#### WHAT YOU NEED TO DO
Omit every picture, and retype the lines that run from the beginning of the data below through the line containing "COL = SC.collection", inclusive.

#### SUPPLIED MATERIAL
========================

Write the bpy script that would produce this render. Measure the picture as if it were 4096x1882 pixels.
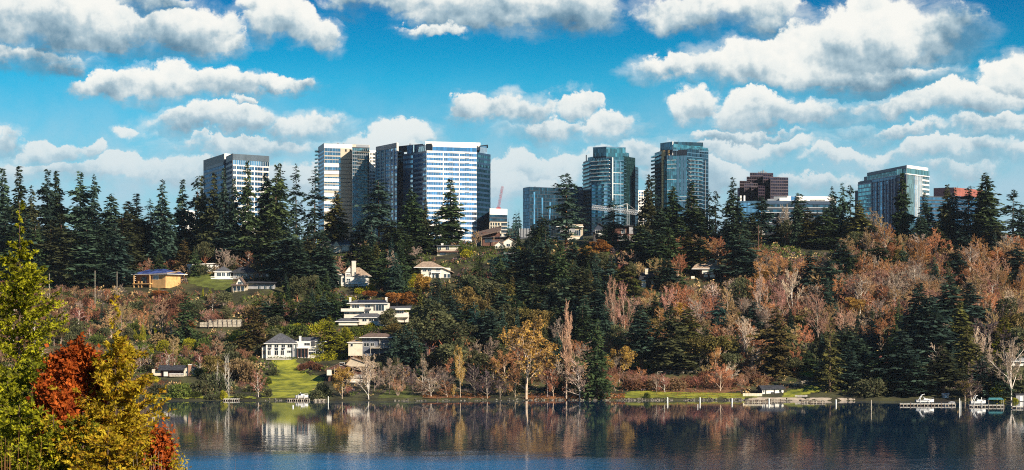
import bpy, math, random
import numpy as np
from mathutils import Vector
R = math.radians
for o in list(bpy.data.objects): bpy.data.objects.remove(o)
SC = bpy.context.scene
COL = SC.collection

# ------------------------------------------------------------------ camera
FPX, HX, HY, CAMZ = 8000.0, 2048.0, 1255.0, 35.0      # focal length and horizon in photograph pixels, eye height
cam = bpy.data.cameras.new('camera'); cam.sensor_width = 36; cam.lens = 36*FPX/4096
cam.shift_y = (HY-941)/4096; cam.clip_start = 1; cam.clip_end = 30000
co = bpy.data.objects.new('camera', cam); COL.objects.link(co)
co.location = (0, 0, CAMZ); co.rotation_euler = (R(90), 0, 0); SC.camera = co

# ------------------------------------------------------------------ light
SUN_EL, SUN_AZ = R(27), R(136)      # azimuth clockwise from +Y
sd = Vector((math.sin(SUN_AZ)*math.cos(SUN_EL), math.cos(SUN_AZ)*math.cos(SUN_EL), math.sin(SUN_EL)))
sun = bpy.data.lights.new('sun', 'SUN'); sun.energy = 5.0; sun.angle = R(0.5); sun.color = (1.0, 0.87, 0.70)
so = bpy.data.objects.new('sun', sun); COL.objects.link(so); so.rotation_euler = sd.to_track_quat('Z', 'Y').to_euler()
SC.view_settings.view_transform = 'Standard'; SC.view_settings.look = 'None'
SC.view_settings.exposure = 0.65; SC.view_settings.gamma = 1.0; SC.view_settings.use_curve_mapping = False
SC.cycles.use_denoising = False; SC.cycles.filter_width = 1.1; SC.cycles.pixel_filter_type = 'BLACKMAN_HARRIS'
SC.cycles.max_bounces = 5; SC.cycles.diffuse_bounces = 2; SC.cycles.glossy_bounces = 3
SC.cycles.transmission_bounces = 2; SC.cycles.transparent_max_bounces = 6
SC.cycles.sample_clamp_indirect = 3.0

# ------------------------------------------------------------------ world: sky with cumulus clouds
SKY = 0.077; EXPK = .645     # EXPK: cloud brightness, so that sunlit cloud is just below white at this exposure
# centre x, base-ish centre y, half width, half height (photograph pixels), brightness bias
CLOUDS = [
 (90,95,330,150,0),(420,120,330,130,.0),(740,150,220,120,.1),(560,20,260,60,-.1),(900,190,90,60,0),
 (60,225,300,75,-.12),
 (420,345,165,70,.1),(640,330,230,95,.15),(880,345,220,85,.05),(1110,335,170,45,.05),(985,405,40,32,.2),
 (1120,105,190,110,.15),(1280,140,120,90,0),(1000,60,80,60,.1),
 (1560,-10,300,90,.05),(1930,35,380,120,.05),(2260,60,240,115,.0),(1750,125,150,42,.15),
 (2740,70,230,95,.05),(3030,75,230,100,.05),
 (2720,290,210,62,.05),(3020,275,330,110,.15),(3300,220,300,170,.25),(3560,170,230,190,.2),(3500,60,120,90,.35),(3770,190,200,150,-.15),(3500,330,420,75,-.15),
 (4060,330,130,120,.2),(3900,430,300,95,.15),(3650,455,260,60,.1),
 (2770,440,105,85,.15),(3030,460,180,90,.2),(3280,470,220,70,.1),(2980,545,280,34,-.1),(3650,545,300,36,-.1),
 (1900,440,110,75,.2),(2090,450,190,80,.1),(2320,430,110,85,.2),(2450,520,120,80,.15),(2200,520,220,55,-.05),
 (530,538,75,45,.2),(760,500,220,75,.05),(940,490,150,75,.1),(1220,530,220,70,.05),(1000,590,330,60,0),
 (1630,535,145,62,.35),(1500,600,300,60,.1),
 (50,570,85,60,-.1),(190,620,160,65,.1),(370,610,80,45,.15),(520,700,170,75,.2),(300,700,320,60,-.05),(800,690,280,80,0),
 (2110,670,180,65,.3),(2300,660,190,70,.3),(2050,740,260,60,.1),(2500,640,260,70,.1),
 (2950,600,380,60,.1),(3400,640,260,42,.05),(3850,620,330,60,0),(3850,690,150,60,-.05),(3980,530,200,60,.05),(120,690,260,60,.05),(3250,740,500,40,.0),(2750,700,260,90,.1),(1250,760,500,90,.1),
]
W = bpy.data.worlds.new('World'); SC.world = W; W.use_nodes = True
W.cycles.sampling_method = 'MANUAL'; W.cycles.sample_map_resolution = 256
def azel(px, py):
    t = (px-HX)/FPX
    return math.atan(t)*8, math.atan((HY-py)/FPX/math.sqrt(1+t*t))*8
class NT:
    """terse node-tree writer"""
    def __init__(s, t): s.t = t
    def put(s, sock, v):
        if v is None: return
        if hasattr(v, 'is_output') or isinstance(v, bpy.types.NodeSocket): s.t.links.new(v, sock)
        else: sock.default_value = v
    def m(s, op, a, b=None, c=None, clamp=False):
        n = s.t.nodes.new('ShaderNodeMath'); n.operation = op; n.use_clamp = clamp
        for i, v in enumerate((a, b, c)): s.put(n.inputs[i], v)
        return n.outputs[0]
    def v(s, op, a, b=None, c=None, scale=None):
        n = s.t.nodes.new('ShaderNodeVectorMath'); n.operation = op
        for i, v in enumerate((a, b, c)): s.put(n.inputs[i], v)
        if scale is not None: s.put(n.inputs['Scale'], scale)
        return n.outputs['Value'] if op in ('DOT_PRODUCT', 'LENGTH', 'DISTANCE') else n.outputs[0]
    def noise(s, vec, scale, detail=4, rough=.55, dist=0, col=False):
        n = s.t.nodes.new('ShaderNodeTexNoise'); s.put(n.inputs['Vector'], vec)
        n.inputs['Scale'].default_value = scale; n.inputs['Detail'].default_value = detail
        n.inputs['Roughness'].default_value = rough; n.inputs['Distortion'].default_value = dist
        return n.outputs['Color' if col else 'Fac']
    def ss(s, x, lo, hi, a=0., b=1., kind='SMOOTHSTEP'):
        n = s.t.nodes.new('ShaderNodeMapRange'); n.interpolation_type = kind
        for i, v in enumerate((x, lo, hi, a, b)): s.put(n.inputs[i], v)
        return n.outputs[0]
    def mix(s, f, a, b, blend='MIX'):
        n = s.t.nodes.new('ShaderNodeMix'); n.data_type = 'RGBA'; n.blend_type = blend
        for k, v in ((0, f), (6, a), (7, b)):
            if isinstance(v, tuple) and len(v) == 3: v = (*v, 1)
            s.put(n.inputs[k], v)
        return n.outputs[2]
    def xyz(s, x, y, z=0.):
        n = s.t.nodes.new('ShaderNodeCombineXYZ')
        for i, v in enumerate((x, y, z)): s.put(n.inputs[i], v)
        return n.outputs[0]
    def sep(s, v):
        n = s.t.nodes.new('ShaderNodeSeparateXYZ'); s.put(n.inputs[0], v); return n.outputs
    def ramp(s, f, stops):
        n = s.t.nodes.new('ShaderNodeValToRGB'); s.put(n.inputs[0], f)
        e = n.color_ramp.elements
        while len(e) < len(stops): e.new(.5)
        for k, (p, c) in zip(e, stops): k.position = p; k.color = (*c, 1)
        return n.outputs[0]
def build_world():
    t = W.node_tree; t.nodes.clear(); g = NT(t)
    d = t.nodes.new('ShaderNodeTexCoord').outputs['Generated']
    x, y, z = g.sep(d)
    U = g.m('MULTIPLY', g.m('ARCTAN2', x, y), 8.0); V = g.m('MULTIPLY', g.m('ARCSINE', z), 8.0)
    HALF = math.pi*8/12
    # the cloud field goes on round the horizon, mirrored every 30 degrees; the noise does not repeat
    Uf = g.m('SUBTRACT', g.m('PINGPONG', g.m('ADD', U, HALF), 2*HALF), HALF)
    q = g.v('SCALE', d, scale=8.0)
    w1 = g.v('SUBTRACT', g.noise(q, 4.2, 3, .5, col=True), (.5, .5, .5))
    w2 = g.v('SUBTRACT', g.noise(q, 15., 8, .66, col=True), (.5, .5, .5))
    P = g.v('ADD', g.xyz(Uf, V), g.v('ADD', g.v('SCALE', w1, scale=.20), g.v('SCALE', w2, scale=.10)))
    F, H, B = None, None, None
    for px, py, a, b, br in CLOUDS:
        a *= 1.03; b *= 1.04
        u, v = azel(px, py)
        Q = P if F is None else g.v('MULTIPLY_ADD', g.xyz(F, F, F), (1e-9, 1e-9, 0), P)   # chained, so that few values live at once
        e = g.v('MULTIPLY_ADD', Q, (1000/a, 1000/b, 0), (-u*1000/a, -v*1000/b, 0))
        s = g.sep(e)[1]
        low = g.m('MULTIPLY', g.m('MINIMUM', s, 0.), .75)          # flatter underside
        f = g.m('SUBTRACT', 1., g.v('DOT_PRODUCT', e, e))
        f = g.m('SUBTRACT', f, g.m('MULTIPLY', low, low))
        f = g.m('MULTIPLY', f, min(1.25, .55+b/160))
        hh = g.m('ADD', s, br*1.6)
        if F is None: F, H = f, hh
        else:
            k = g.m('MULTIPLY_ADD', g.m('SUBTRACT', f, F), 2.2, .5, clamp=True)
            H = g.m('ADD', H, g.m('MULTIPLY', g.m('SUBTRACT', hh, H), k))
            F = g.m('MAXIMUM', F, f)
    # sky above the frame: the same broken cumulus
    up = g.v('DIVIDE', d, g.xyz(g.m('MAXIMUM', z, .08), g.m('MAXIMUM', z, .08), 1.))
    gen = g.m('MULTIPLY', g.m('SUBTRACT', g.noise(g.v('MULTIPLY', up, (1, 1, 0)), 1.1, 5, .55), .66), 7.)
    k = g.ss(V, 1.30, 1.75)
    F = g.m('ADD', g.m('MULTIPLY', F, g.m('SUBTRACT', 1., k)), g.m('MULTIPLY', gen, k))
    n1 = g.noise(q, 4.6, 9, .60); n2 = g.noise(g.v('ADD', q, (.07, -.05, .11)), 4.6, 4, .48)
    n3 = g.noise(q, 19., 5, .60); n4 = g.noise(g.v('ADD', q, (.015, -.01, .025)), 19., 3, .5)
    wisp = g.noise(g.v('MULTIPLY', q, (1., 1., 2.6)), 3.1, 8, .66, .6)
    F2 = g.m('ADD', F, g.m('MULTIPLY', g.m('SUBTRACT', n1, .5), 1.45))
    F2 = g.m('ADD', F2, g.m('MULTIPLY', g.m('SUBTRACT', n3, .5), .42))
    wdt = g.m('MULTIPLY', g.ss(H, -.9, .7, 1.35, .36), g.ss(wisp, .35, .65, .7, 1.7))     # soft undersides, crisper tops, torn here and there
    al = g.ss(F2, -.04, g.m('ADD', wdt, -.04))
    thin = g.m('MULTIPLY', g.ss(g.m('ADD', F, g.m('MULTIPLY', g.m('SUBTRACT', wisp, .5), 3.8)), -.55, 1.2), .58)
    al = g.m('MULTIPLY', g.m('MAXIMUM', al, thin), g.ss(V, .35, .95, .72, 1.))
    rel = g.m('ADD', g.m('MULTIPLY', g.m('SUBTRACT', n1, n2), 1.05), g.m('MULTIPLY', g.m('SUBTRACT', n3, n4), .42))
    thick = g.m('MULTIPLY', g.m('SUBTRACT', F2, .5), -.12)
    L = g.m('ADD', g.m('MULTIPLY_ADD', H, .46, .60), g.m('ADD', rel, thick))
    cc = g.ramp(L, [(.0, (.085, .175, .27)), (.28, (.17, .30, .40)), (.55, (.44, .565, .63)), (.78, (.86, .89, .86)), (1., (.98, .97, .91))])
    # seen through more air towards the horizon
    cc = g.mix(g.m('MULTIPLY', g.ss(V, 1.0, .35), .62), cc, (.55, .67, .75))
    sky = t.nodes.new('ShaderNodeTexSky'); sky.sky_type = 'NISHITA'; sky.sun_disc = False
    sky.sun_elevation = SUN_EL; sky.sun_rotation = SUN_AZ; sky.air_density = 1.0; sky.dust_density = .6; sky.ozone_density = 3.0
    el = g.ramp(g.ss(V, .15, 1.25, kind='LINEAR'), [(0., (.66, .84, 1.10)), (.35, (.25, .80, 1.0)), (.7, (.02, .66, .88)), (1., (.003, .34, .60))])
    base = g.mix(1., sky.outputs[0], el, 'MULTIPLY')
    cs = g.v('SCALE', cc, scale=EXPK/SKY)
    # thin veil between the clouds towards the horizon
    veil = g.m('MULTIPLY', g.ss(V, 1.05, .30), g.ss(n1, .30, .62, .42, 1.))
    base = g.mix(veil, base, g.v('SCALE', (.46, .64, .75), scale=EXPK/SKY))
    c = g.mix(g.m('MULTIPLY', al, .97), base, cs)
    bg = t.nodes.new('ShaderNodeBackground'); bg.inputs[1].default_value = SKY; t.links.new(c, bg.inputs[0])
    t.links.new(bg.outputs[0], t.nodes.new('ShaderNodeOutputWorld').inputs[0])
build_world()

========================

#### WRITTEN RESPONSE
Write the bpy script that would produce this render. Measure the picture as if it were 4096x1882 pixels.
import bpy, math, random
import numpy as np
from mathutils import Vector
R = math.radians
for o in list(bpy.data.objects): bpy.data.objects.remove(o)
SC = bpy.context.scene
COL = SC.collection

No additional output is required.